Ryan, who runs the marketing side of ALI, identified a few key ingredients of their business model. One is market opportunity. Interest in Latin courses has increased over the past few years, but online information about Latin courses hasn’t increased at the same rate, and so the ALI website has low competition for its search engine audience. But at the end of the day, “people sign up again and again for our classes; marketing alone doesn’t do that,” Ryan noted.

 

The most important ingredient is simply that “Jonathan has skin in the game,” Ryan said, “both because he’s paying the bills and also because his mission is to change the way these languages are taught and to increase ancient Greek and Latin literacy.” 

 

Despite this disruptive approach, Jonathan ultimately wants to do for ancient language pedagogy what he did for his brothers growing up: to clarify the underlying issues.
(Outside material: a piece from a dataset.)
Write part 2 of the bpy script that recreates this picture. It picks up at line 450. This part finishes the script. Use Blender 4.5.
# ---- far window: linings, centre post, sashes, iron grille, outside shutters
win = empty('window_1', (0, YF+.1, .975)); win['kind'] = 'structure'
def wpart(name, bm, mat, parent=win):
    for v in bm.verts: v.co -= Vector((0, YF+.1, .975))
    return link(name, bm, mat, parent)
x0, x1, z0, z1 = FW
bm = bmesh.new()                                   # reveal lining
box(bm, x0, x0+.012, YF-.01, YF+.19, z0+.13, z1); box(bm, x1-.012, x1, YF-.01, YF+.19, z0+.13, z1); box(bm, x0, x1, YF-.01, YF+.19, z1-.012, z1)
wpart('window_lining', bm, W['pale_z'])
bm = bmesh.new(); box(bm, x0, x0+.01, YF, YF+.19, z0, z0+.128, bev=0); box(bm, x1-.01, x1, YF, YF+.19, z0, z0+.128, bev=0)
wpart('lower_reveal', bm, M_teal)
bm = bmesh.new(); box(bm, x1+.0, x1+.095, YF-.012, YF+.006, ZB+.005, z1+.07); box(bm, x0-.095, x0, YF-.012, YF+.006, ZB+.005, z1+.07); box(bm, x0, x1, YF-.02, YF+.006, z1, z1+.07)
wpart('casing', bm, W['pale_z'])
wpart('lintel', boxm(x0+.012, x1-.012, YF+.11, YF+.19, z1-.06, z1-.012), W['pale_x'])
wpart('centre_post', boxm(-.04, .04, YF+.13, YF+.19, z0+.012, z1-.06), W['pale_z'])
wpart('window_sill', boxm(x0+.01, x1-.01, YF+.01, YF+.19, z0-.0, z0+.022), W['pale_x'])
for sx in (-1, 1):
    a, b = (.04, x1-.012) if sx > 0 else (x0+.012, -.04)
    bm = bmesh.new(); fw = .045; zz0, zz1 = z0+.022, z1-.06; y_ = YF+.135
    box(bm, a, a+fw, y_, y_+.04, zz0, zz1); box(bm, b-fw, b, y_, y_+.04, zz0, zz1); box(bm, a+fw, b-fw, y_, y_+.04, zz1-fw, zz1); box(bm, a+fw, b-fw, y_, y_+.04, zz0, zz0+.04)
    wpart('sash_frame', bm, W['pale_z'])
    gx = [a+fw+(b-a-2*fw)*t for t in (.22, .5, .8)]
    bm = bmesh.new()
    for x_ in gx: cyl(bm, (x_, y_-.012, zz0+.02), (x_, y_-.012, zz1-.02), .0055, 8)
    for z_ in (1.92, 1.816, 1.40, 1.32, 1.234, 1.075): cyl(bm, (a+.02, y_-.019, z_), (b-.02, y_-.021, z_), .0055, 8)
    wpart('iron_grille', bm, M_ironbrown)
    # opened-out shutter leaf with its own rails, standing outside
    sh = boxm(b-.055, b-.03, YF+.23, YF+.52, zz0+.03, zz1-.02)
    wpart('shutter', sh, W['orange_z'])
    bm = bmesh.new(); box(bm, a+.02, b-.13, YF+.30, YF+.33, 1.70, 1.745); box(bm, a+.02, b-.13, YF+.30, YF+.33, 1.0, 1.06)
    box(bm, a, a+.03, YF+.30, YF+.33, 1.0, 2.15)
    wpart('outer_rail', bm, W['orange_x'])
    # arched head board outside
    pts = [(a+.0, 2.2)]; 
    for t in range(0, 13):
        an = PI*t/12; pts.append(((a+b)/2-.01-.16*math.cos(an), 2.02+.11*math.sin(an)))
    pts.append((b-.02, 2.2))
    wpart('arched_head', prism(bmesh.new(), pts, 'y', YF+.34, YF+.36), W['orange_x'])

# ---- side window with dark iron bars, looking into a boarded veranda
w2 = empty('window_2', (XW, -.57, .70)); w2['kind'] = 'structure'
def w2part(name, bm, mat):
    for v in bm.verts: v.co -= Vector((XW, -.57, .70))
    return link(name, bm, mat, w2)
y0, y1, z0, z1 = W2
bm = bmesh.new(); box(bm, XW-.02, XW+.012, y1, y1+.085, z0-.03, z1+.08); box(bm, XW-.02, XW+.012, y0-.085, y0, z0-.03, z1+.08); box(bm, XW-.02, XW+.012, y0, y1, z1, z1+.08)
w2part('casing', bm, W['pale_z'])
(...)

Why learn to read Latin? The grammar-heavy approach to Latin would seem to suggest certain answers: to learn problem-solving; to prepare to learn other languages; to identify English word roots.


Jonathan believes that when educators know how to teach ancient languages, they can better justify why they’re teaching them. When they know that assigning Virgil, Aristotle, and Ovid in the original Latin or Greek is more effective than rote memorization or contrived translation assignments, it suddenly becomes clearer why students should study Latin or ancient Greek—namely, to actually read them.